Task details: Retype only what runs from the first line of the listing to the line holding "PI = math.pi", both included. Do not retype the pictures.

Information supplied:
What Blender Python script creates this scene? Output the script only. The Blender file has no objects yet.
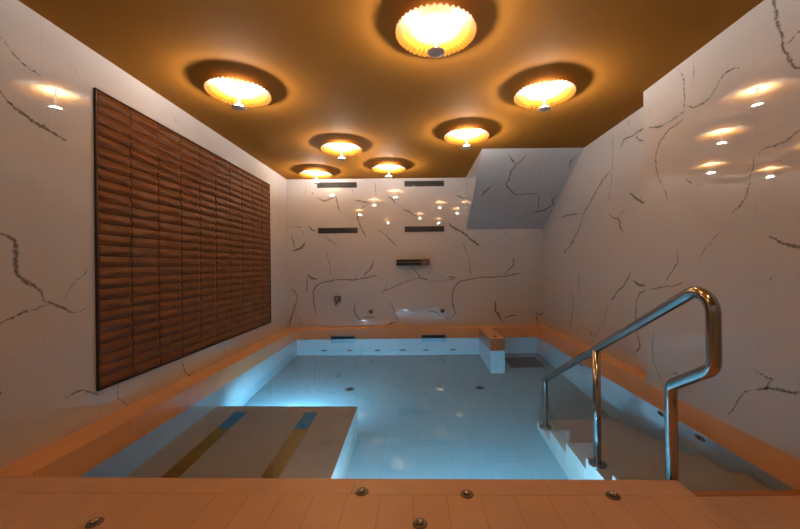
import bpy, bmesh, math, random
from mathutils import Vector, Matrix

random.seed(7)
C = bpy.context.scene.collection
PI = math.pi

# ------------------------------------------------------------------ veins
# hand-drawn vein lines of the marble, in wall coordinates (metres)
VEINS = {
'L': [
  (2, [(1.857,2.241),(1.882,2.212),(1.929,2.172),(1.978,2.158),(2.045,2.142)]),
  (1, [(2.061,2.175),(2.092,2.15),(2.125,2.125)]),
  (3, [(1.848,1.963),(1.873,1.931),(1.906,1.9),(1.954,1.875),(2.004,1.856),(2.057,1.845),(2.122,1.828),(2.199,1.821)]),
  (1, [(2.213,2.311),(2.231,2.286),(2.253,2.28),(2.287,2.25)]),
  (1, [(2.098,1.945),(2.093,1.859)]),
  (1, [(2.379,2.396),(2.389,2.354)]),
  (2, [(2.188,2.427),(2.197,2.421)]),
  (3, [(1.817,1.217),(1.841,1.215),(1.88,1.2),(1.906,1.172),(1.916,1.135),(1.916,1.074),(1.921,1.005),(1.952,0.973),(1.988,0.935),(2.032,0.897),(2.055,0.849)]),
  (1, [(2.261,1.615),(2.319,1.621),(2.381,1.615)]),
  (1, [(2.343,1.061),(2.312,0.996),(2.254,0.943),(2.207,0.893),(2.18,0.837)]),
  (2, [(1.809,0.732),(1.837,0.744),(1.896,0.768),(1.951,0.799),(1.992,0.794),(2.034,0.809),(2.088,0.815)]),
  (3, [(2.044,0.848),(2.098,0.82),(2.145,0.799),(2.204,0.763),(2.246,0.747)]),
  (1, [(2.246,0.747),(2.3,0.761),(2.357,0.771)]),
  (1, [(2.104,0.519),(2.085,0.476)]),
  (3, [(1.82,0.425),(1.838,0.378)]),
  (1, [(2.03,0.363),(2.021,0.311)]),
  (2, [(2.168,0.238),(2.219,0.245),(2.283,0.242),(2.339,0.21),(2.398,0.163),(2.448,0.178)]),
  (1, [(2.398,0.163),(2.402,0.107),(2.404,0.041)]),
  (2, [(2.553,0.198),(2.558,0.092),(2.608,0.038),(2.651,-0.002)]),
  (2, [(3.255,0.17),(3.299,0.054),(3.368,0.003),(3.442,0.027)]),
  (1, [(1.913,0.169),(1.929,0.196)]),
  (1, [(4.802,0.174),(4.862,0.081),(4.91,-0.012)]),
  (2, [(3.982,0.11),(4.023,0.055),(4.056,-0.005)]),
  (1, [(3.667,0.091),(3.702,0.037)]),
  (1, [(5.539,0.289),(5.491,-0.013)]),
  (1, [(3.149,2.408),(3.207,2.351),(3.269,2.321)]),
  (1, [(5.542,2.347),(5.561,2.186)]),
  (1, [(5.696,2.371),(5.642,2.142),(5.57,1.88),(5.677,1.678)]),
],
'B': [
  (1, [(-1.812,2.385),(-1.849,2.235)]),
  (2, [(-1.731,2.275),(-1.704,2.234)]),
  (2, [(-1.65,2.187),(-1.528,2.123),(-1.363,2.176),(-1.33,2.203)]),
  (2, [(-1.33,2.203),(-1.304,2.066),(-1.256,1.923)]),
  (1, [(-1.502,1.999),(-1.551,1.959)]),
  (1, [(-1.047,2.309),(-1.035,2.213)]),
  (2, [(-1.022,2.139),(-0.926,2.111),(-0.79,2.088),(-0.708,2.065)]),
  (1, [(-0.763,2.06),(-0.845,2.033),(-0.914,1.979),(-0.964,1.912)]),
  (2, [(-0.969,1.925),(-0.957,1.789),(-0.909,1.665),(-0.823,1.5)]),
  (1, [(-0.663,2.442),(-0.639,2.168)]),
  (2, [(-0.474,2.207),(-0.379,2.152),(-0.298,2.055)]),
  (2, [(-0.203,1.986),(-0.108,1.93),(0.0,1.861)]),
  (1, [(-0.298,2.055),(-0.203,1.986)]),
  (1, [(-2.188,1.698),(-2.051,1.691),(-1.915,1.689),(-1.833,1.683)]),
  (2, [(-1.805,1.71),(-1.738,1.646),(-1.656,1.591)]),
  (2, [(-2.08,1.541),(-2.049,1.445),(-2.041,1.335)]),
  (3, [(-2.083,1.281),(-2.001,1.308),(-1.918,1.334),(-1.835,1.443)]),
  (1, [(-1.861,1.648),(-1.895,1.525)]),
  (1, [(-1.534,1.549),(-1.452,1.466),(-1.344,1.41),(-1.29,1.341)]),
  (2, [(-0.617,1.635),(-0.495,1.538),(-0.373,1.414),(-0.306,1.344)]),
  (1, [(-1.509,1.298),(-1.478,1.161),(-1.443,1.052),(-1.426,0.86)]),
  (3, [(-1.814,0.891),(-1.746,0.822),(-1.651,0.802)]),
  (2, [(-1.814,0.891),(-1.823,0.755),(-1.831,0.591)]),
  (2, [(-0.639,0.865),(-0.748,0.847),(-0.885,0.813),(-1.05,0.796),(-1.268,0.798),(-1.432,0.778),(-1.597,0.752),(-1.679,0.699),(-1.721,0.603),(-1.718,0.398),(-1.689,0.261),(-1.698,0.18)]),
  (1, [(-1.698,0.18),(-1.781,0.098)]),
  (2, [(-0.718,1.126),(-0.725,1.017),(-0.788,0.949),(-0.885,0.841)]),
  (3, [(-1.008,0.869),(-0.995,0.828)]),
  (2, [(-0.025,0.791),(-0.175,0.751),(-0.34,0.685),(-0.45,0.637),(-0.587,0.578)]),
  (1, [(-0.476,0.768),(-0.526,0.632)]),
  (2, [(-2.103,0.648),(-2.022,0.593),(-1.988,0.483),(-2.038,0.347),(-2.095,0.184),(-2.137,0.02)]),
  (1, [(-2.039,0.279),(-1.972,0.155),(-1.919,0.032)]),
  (2, [(-1.026,0.418),(-1.041,0.282),(-1.015,0.2),(-0.934,0.117),(-0.893,0.048)]),
  (2, [(-0.892,0.144),(-0.783,0.17),(-0.674,0.155)]),
  (1, [(-0.452,0.44),(-0.358,0.247),(-0.318,0.138),(-0.333,0.015)]),
  (3, [(-0.346,0.083),(-0.429,0.043),(-0.511,0.025)]),
  (1, [(-0.179,0.41),(-0.207,0.328)]),
  (2, [(-0.083,1.912),(0.034,1.852)]),
  (1, [(0.627,2.258),(0.76,2.286)]),
  (2, [(0.671,2.213),(0.802,2.147),(0.876,2.152)]),
  (3, [(0.548,1.729),(0.679,1.624),(0.796,1.579),(0.913,1.475),(1.088,1.34)]),
  (2, [(1.503,1.592),(1.555,1.503)]),
  (1, [(0.795,1.417),(0.852,1.24)]),
  (2, [(-0.093,1.018),(0.024,0.899),(0.082,0.81),(0.17,0.795),(0.258,0.756)]),
  (1, [(0.082,0.81),(-0.095,0.783)]),
  (1, [(0.258,0.756),(0.494,0.771),(0.729,0.789)]),
  (1, [(0.275,0.97),(0.2,0.839)]),
  (3, [(0.553,0.829),(0.676,0.81)]),
  (1, [(0.852,1.259),(0.903,1.096),(0.93,0.831)]),
  (2, [(1.761,0.881),(1.642,0.853),(1.465,0.82),(1.289,0.807),(1.083,0.815),(0.906,0.778),(0.758,0.745),(0.684,0.701),(0.624,0.599),(0.616,0.393),(0.636,0.275),(0.67,0.216),(0.605,0.143)]),
  (1, [(0.605,0.143),(0.545,0.099),(0.429,0.189)]),
  (2, [(1.651,1.147),(1.644,1.015),(1.57,0.942),(1.495,0.831)]),
  (3, [(1.363,0.871),(1.392,0.841)]),
  (2, [(0.179,0.25),(0.341,0.234),(0.414,0.174)]),
  (3, [(1.329,0.415),(1.342,0.238),(1.4,0.149),(1.457,0.045)]),
  (2, [(1.458,0.119),(1.591,0.162),(1.709,0.152)]),
  (2, [(2.004,0.202),(2.032,0.084),(2.06,-0.005)]),
  (2, [(2.004,0.196),(2.092,0.165),(2.151,0.215)]),
],
'S': [
  (2, [(1.222,0.064),(1.294,0.123),(1.349,0.15)]),
  (2, [(1.454,0.058),(1.395,0.124),(1.349,0.15),(1.313,0.23),(1.317,0.314),(1.296,0.373),(1.374,0.438),(1.465,0.494),(1.569,0.503),(1.688,0.489),(1.87,0.502)]),
  (1, [(1.87,0.502),(2.141,0.493)]),
  (3, [(1.096,0.391),(1.039,0.448),(0.988,0.515)]),
  (1, [(0.994,0.559),(1.038,0.627)]),
  (1, [(1.421,0.508),(1.386,0.585)]),
  (2, [(1.825,0.512),(1.894,0.624),(1.921,0.73)]),
  (1, [(1.583,0.821),(1.747,0.79),(1.863,0.749)]),
  (3, [(1.863,0.749),(2.022,0.719),(2.085,0.665),(2.135,0.637)]),
  (2, [(2.103,0.514),(2.071,0.569),(2.122,0.637),(2.257,0.758)]),
  (2, [(1.69,0.197),(1.731,0.233)]),
  (2, [(2.099,0.071),(2.065,0.121),(2.069,0.173),(2.106,0.209)]),
  (2, [(0.903,0.965),(0.977,0.98)]),
],
'R': [
  (1, [(3.849,2.42),(3.854,2.164),(3.885,1.942),(3.93,1.777),(3.97,1.667)]),
  (2, [(3.562,2.46),(3.563,2.394)]),
  (2, [(3.704,2.229),(3.642,2.289),(3.521,2.286),(3.437,2.281),(3.299,2.291)]),
  (2, [(3.466,2.279),(3.398,2.203),(3.301,2.157)]),
  (2, [(3.909,2.035),(4.048,1.981),(4.197,1.893),(4.358,1.781),(4.532,1.66),(4.645,1.504),(4.803,1.36)]),
  (2, [(5.231,1.703),(4.918,1.698),(4.641,1.676)]),
  (3, [(3.553,1.73),(3.469,1.656),(3.368,1.597),(3.292,1.573)]),
  (2, [(3.945,1.56),(3.816,1.505),(3.742,1.476),(3.729,1.405),(3.673,1.344)]),
  (1, [(3.816,1.505),(3.623,1.569)]),
  (1, [(4.922,1.534),(4.843,1.381)]),
  (2, [(4.761,1.475),(4.819,1.373),(4.971,1.256),(5.197,1.171)]),
  (3, [(4.788,1.353),(4.928,1.279)]),
  (2, [(4.674,0.893),(4.682,0.562)]),
  (2, [(4.902,0.651),(4.839,0.511),(4.91,0.285),(5.0,0.067)]),
  (1, [(5.479,0.528),(5.553,0.15)]),
  (1, [(4.77,0.093),(4.756,0.007)]),
  (2, [(3.545,0.946),(3.636,0.823),(3.805,0.701),(3.937,0.603)]),
  (1, [(3.937,0.603),(4.021,0.475),(4.092,0.313),(4.232,0.195),(4.396,0.0)]),
  (3, [(4.426,0.191),(4.309,0.132)]),
  (3, [(3.533,0.867),(3.441,0.819),(3.323,0.813)]),
  (2, [(3.286,0.767),(3.402,0.738),(3.465,0.651),(3.48,0.468),(3.45,0.319),(3.419,0.223),(3.516,0.109)]),
  (1, [(3.676,1.149),(3.677,1.094)]),
],
'N': [
  (3, [(1.964,2.507),(1.952,2.461),(1.928,2.369),(1.914,2.286),(1.894,2.188),(1.877,2.118),(1.855,2.057),(1.812,2.004),(1.755,1.967)]),
  (3, [(1.883,2.169),(1.854,2.175),(1.826,2.192),(1.794,2.194)]),
  (2, [(2.637,2.459),(2.598,2.363),(2.589,2.242),(2.586,2.125)]),
  (1, [(2.501,2.472),(2.502,2.408)]),
  (3, [(2.502,2.408),(2.497,2.31)]),
  (1, [(2.497,2.31),(2.515,2.239)]),
  (2, [(2.579,2.163),(2.496,2.118),(2.417,2.106),(2.361,2.126),(2.308,2.166),(2.256,2.22),(2.207,2.224),(2.146,2.191)]),
  (2, [(2.586,2.125),(2.647,2.118),(2.717,2.116)]),
  (1, [(2.972,2.34),(2.968,2.224)]),
  (3, [(2.98,2.163),(2.869,2.124),(2.766,2.115)]),
  (2, [(2.766,2.115),(2.67,2.119),(2.591,2.128)]),
  (2, [(2.591,2.078),(2.67,2.069),(2.767,2.045),(2.845,1.993),(2.894,1.918),(2.901,1.827),(2.876,1.719),(2.811,1.613),(2.763,1.506)]),
  (3, [(2.587,1.639),(2.513,1.581)]),
  (1, [(2.513,1.581),(2.425,1.545)]),
  (2, [(2.065,1.649),(2.073,1.566),(2.095,1.478),(2.11,1.414),(2.163,1.362),(2.226,1.309)]),
  (1, [(2.06,1.477),(2.103,1.413)]),
  (2, [(1.778,1.702),(1.815,1.699),(1.865,1.676),(1.923,1.66),(1.979,1.66),(2.024,1.662),(2.038,1.634)]),
  (1, [(2.516,1.389),(2.466,1.389)]),
  (1, [(2.259,1.263),(2.319,1.204),(2.392,1.141),(2.45,1.066),(2.486,1.012)]),
  (1, [(2.455,1.012),(2.46,0.949)]),
  (3, [(1.99,1.175),(1.941,1.152),(1.905,1.119),(1.87,1.111),(1.821,1.099),(1.774,1.083)]),
  (1, [(1.93,0.967),(1.968,0.928),(2.013,0.879)]),
  (2, [(2.672,1.149),(2.674,1.021),(2.759,0.933),(2.815,0.842)]),
  (2, [(3.002,0.802),(2.81,0.833),(2.688,0.858),(2.586,0.885)]),
  (2, [(2.93,0.882),(2.916,0.855)]),
  (2, [(2.95,0.448),(2.951,0.401)]),
  (2, [(2.961,0.445),(2.969,0.32),(2.955,0.201),(2.911,0.142),(2.854,0.09),(2.835,0.028)]),
  (2, [(2.797,0.147),(2.704,0.185),(2.618,0.166)]),
  (2, [(2.089,0.393),(2.023,0.377),(1.968,0.37),(2.017,0.303)]),
  (2, [(2.267,0.035),(2.223,0.085),(2.196,0.164),(2.146,0.235),(2.083,0.272)]),
  (3, [(2.068,0.285),(1.968,0.32),(1.89,0.334),(1.829,0.349),(1.772,0.375)]),
],
}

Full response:
What Blender Python script creates this scene? Output the script only. The Blender file has no objects yet.
import bpy, bmesh, math, random
from mathutils import Vector, Matrix

random.seed(7)
C = bpy.context.scene.collection
PI = math.pi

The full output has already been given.